Regardless of their specific origins, for Sarah, these traditions have become essential parts of our modern-day festivities: “These are now Christmas celebrations. They’ve been part of Christmas for longer than most of our current traditions – no one’s got a Christmas tree up in fourth century AD!”


Folklore at Hay Festival Winter Weekend

Author Sarah Clegg talks to Mark Rees about Christmas folklore
Sarah Clegg (c) Anna McCarthy Photography

And this tradition will continue in Hay-on-Wye when Sarah – and the Mari – visits St Mary’s Church. What can we expect on the night?

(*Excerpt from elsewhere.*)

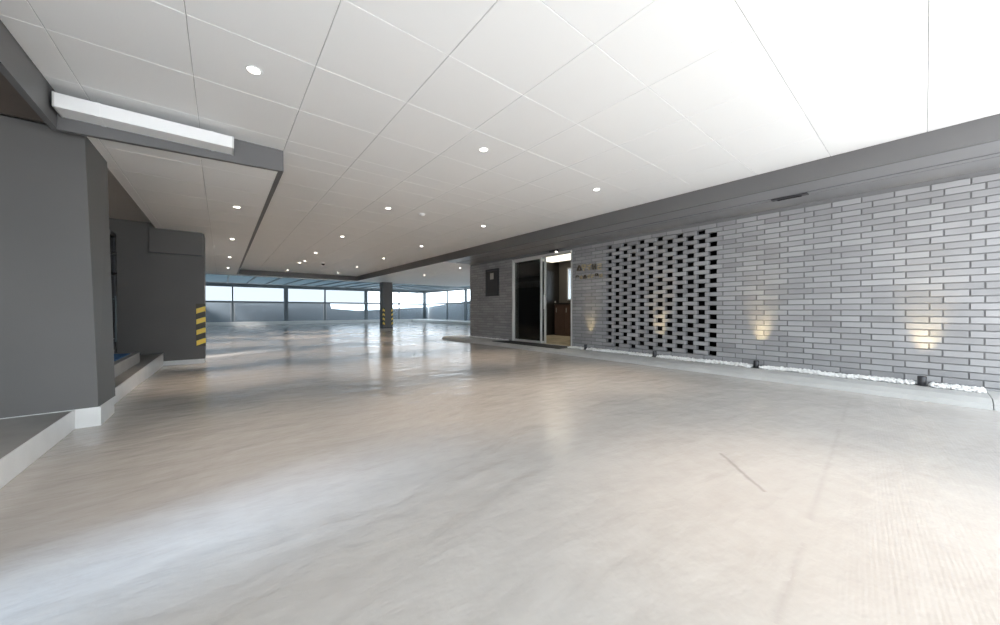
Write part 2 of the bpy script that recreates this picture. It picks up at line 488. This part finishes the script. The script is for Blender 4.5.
# pebbles
def pebbles(name, y0, y1, x0, x1, n, label):
    bm = bmesh.new()
    ico = bmesh.new(); bmesh.ops.create_icosphere(ico, subdivisions=1, radius=1)
    base = [v.co.copy() for v in ico.verts]; faces = [[v.index for v in f.verts] for f in ico.faces]; ico.free()
    for _ in range(n):
        y = rnd.uniform(y0, y1)
        if min(abs(y - q) for q in (4.52, 3.03, 1.53, 0.02)) < 0.055: continue
        x = x0 + (x1 - x0) * rnd.random() + 0.015 * math.sin(y * 7)
        x = min(x, WX - 0.012)
        r = rnd.uniform(0.010, 0.018)
        sx, sy, sz = r * rnd.uniform(0.8, 1.3), r * rnd.uniform(0.8, 1.3), r * rnd.uniform(0.6, 0.9)
        z = 0.085 + sz * 0.6 + rnd.uniform(0, 0.02)
        R = Matrix.Rotation(rnd.uniform(0, 6.28), 3, 'Z')
        vv = [bm.verts.new(Vector((x, y, z)) + R @ Vector((q.x * sx, q.y * sy, q.z * sz))) for q in base]
        for f in faces: bm.faces.new([vv[i] for i in f])
    o = obj(name, bm, M['pebble'], smooth=True)
    tag(o, label, 'pebbles', kind='stuff')
pebbles('white_pebbles', -0.38, 4.96, 5.925, 6.14, 6500, 'strip of white pebbles along the foot of the perforated brick wall')
pebbles('white_pebbles', 7.2, 9.1, 6.07, 6.14, 700, 'short strip of white pebbles under the dark notice board, left of the glass door')

# ---------------------------------------------------------------- left side
# near wall block with corner
bm = bmesh.new()
top = [(-3.3, 4.288), (-0.872, 4.36), (-0.868, 5.05), (-3.3, 5.05)]
botm = [(-3.3, 4.04), (-0.764, 4.115), (-0.745, 4.55), (-3.3, 4.55)]
A = [bm.verts.new((x, y, 0.15)) for x, y in botm]; Bv = [bm.verts.new((x, y, H0 + 0.004)) for x, y in top]
for i in range(4): bm.faces.new((A[i], A[(i + 1) % 4], Bv[(i + 1) % 4], Bv[i]))
bm.faces.new(A[::-1]); bm.faces.new(Bv)
struct('wall_left', bm, M['dark'])
# white upstand under it + raised slab edge
bm = boxes((-3.3, -0.752, 4.115, 4.55, -0.02, 0.1495))
struct('baseboard_left', bm, M['white'])
struct('floor', boxes((-3.3, -0.892, YB, 4.115, 0.0, 0.142)), M['slab'], 'grey raised slab in front of the near left wall', 'slab')
struct('baseboard_left', boxes((-0.892, -0.885, YB, 4.115, 0.0, 0.148), bev=0.001), M['white'])
# side wall beyond the frame on the left, with a gap that lets daylight in
struct('wall_left', boxes((-3.3, -3.2, YB, 1.05, 0.142, H0 + 0.01), (-3.3, -3.2, 1.60, 4.03, 0.142, H0 + 0.01)), M['dark'])
w2 = struct('added_sun_filter', boxes((-3.28, -3.22, 1.05, 1.09, 0.142, H0), (-3.28, -3.22, 1.56, 1.60, 0.142, H0), (-3.28, -3.22, 1.09, 1.56, 0.142, 0.18), (-3.28, -3.22, 1.09, 1.56, H0 - 0.04, H0)), M['darkmetal'])  # added unseen glazing, dims the sun streak coming through the gap
obj('pane', boxes((-3.255, -3.245, 1.09, 1.56, 0.18, H0 - 0.04)), M['tinted'], w2)
# alcove between the wall and the far left pier
struct('ceiling', boxes((-3.0, -0.90, 4.3, 8.62, 2.46, 2.57), (-0.905, -0.897, 4.3, 8.6, H0 - 0.003, 2.46)), M['alcove'])               # alcove soffit
struct('floor', boxes((-2.2, -0.83, 4.55, 8.585, -0.1, 0.142)), M['slab'], 'lower step of the entrance alcove', 'step')
struct('baseboard_left', boxes((-0.83, -0.82, 4.55, 8.585, -0.1, 0.144)), M['white'])
struct('floor', boxes((-2.2, -0.955, 4.6, 7.35, 0.142, 0.29), bev=0.004), M['slab'], 'upper landing of the entrance alcove under a blue mat', 'step')
# far left pier
bm = boxes((-2.2, -0.255, 8.6, 9.15, -0.01, H0 + 0.004), (-2.2, -0.9, 8.6, 9.15, H0, 2.46))
struct('wall_left', bm, M['dark'])
struct('baseboard_left', boxes((-0.83, -0.252, 8.585, 9.16, -0.1, 0.0)), M['white'])
struct('wall_left', boxes((-3.0, -2.9, 9.15, 27, 0.0, H0 + 0.004), (-2.3, -2.2, 4.5, 9.0, 0, H0)), M['dark'])

# box boxed out at the top of the pier (service duct cover)
t = thing('duct_cover', 'dark grey box casing at the top of the far left pier', 'casing', (-0.63, 8.6, 1.94))
obj('casing', boxes((-0.355, 0.352, -0.07, 0.0, 0.0, H0 - 1.94), bev=0.004), M['dark'], t)
obj('edge_strip', boxes((-0.358, 0.354, -0.074, 0.0, -0.012, 0.0)), M['darkmetal'], t)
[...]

“Blackthorn Ritualistic Folk will be there, and they have Christmas beasts – a Mari Lwyd and a Turon, which is a European Christmas monster I’ve never seen in person before and am extremely excited about. They will be doing a performance in the churchyard beforehand lit by candlelight, and then John Kirkpatrick, a folk singer, will be playing some of his songs. It should be fantastic. I am so excited.”


What Comes Next

Looking to the future, Sarah is already hard at work on her next book, a continuation of her journey exploring folklore, but now focused on fairies. Having just been to a fairy ball in LA when we speak, and a trip to Iceland on the horizon for the “enormous fires” of Twelfth Night, Wales’s very own tylwyth teg will undoubtedly make an appearance: “You can’t write about fairies without including Wales!”


• The Hay Festival Winter Weekend in Hay-on-Wye runs between November 28 and December 1 in various venues. The Dead of Winter: The Demons, Witches, and Ghosts of Christmas by Sarah Clegg is published by Granta and available now.